The Garden School is a Group Activity Place

zoo3Every once in a while, I re-evaluate the Garden School, and I am always reminded that our little school, which so many people put effort and love into building, is a true work of art. When I ask myself who we are, I come back to the same response, “We are a group activity place.” When I ask myself what this means, I have to answer, “It means that we focus on every child as part of our group.”

The ultimate question is why has the Garden School become focused on “the group?” The answer has never eluded me. I have seen from the beginning of my career of working with children, that my job is to greet the early learner coming directly from his own personal home with his family, and take him through the process of learning how to be part of a group, and then watching as he waves goodbye and marches off to big school. The Garden School is a child’s first group, and he will be experiencing groups for the rest of his life, and he has to know how to be a vital part of that group.

In the beginning of every school year, there are forty children from as many as forty homes. Every home is different. Every family is different. Every list of needs is different. Our job at the Garden School is to take all the differences and create a mosaic of all those separate needs and backgrounds and make a cohesive engine.

That engine, like any engine, produces work. In our case, it produces activities and learning and play and projects that benefit the whole school. One child excels in reading, another becomes a master builder, another a nursemaid to the other kids. One child is our comedian, another is the tattler, another zeroes in on the play or geography, or story time, or chair stacking as a helper.

Within a short period of time, most children gravitate towards having a particular role at school that they feel comfortable with. Then, they begin to develop a public personality that will stay with them a lifetime. Our job is to help them create these public faces by finding out what they like, what they are good at, and what makes them want to work. This all SHOULD happen in what we call the Early Childhood Years…ages three through six.

Developing a public personality allows children to make friends and begin to understand what friendship is…all the giving and taking with people who don’t live in your house. “I will do this if you will do that, or  I will let you play with my building if you,” and the bartering, the communication, the exchange of needs that creates friendship begins to work.

One of the delights of my job is to see our Early Childhood friendships continue over the years. When a nice young man visited the Garden School a few months ago, one of our teachers, a former graduate, recognized him as someone with whom she had gone to school, and they struck up an old friendship. High school kids often reminisce about their years and friendships at the Garden School.
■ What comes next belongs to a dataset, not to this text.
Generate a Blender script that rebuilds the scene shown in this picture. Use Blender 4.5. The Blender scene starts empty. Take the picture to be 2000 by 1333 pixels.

What first time parents often find amazing, is how quickly a child will develop a brand new public personality which is often quite different from their home personality. “Oh, he won’t perform in front of people…” says the parent of a formerly very shy child. When the parent sees the extraordinarily shy child robustly deliver a very funny line and gets a laugh from the whole audience, they begin to see what kind of public face their child is developing.

“He is a very picky eater, and he won’t drink milk.” After the first week, when the child is snarfing down every morsel on his plate and asking for seconds of everything including milk, parents are agog.

It all happens as a matter of course. We move from “getting acquainted” in September, to the big play at Thanksgiving and all the activities in between, it just kind of happens a little at a time. I am always amazed by how fluid this development is. One child arrives in September with his thumb in his mouth, barely able to use the bathroom with confidence, and by Christmas, he is building monster buildings of his own design or reading on his own merit on a second grade level.

When I ask myself how this happens, I realize that allowing the children the freedom to develop skills at their own pace with a lot of push in the direction they seem to be going, works. “Can I…” and my job is to make “can I” possible. My attitude has to be, “You can and you will, and let’s make that possible together.” Our job is to foster adventure. Adventure does not happen by sitting still. Every child should desire to get in the game and find a place to succeed simply because it’s an achievement for him.

There are many parts to a school year at the Garden School. Teachers, parents and kids all work hard to make these separate and individual parts not only fun, but learning experiences that increase lives and talents. Teachers often say they learn as much as kids about how things work and how people create a cohesive group. Teachers working together is as important as children working together. Last week we made globes at school, and when the fast painters finished they asked the slow painters if they could help. It was idyllic.

Then the school year begins to close, and we move into summer, and a whole new adventure begins. If you can teach a child to swim, you can teach him to read…that’s how it’s done…that’s what we do…because it works!